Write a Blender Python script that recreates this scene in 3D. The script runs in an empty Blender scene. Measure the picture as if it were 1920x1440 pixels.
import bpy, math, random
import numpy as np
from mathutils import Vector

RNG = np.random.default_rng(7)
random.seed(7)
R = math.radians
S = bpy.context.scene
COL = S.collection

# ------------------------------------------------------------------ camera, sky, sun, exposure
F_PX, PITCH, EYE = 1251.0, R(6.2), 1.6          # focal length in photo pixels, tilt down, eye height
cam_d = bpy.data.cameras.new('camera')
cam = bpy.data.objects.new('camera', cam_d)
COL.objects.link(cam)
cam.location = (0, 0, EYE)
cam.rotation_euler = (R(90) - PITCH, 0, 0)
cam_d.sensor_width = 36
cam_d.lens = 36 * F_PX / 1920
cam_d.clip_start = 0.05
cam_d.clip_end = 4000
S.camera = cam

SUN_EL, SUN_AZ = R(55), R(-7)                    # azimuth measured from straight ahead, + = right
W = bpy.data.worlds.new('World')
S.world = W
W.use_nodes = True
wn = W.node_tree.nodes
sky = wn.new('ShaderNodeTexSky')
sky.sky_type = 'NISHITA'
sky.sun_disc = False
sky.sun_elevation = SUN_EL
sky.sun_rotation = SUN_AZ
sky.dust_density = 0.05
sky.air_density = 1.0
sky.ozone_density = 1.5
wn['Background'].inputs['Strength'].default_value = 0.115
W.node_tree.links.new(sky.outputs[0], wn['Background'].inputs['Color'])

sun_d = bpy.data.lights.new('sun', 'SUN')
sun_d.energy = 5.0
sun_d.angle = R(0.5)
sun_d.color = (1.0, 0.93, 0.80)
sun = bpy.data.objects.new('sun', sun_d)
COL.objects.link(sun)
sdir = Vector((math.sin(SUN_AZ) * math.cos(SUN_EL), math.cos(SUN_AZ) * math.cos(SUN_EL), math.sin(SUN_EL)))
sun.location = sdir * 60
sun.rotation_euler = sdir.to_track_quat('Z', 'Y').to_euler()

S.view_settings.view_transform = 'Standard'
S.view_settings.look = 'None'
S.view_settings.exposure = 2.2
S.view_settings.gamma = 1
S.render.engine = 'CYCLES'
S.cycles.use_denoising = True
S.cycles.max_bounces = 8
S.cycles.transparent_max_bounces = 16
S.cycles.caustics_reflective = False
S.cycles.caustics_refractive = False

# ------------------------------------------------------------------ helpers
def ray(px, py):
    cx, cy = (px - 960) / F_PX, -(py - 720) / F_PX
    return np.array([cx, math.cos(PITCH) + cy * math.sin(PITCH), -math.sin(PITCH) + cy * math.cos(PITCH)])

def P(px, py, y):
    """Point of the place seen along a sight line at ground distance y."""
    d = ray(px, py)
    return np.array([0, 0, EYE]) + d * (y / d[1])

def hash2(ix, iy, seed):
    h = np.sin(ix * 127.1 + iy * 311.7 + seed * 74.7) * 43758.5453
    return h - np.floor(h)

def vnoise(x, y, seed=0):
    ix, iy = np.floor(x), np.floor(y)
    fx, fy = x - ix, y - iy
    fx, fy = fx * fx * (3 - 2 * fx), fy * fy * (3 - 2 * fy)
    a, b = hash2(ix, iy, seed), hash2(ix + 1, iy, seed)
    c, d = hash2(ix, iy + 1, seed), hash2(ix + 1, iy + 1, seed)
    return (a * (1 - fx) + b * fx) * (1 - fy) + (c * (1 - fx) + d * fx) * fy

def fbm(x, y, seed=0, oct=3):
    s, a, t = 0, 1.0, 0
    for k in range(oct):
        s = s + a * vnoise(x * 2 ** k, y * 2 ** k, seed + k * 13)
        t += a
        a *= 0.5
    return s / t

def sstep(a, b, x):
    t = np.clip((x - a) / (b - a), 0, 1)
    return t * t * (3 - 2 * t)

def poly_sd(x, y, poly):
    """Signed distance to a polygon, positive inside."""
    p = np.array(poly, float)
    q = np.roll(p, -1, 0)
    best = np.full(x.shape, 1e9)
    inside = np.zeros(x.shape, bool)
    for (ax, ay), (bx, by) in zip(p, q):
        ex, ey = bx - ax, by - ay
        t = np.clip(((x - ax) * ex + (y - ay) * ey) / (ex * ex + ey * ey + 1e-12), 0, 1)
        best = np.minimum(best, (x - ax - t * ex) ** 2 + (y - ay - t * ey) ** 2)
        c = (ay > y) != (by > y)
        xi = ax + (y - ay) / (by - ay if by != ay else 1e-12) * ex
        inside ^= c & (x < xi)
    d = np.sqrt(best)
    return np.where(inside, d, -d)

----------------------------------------

**Exercise brief**
Tally up the lines holding the string "scene" in this listing, and report the total alone.

**Task solution**
2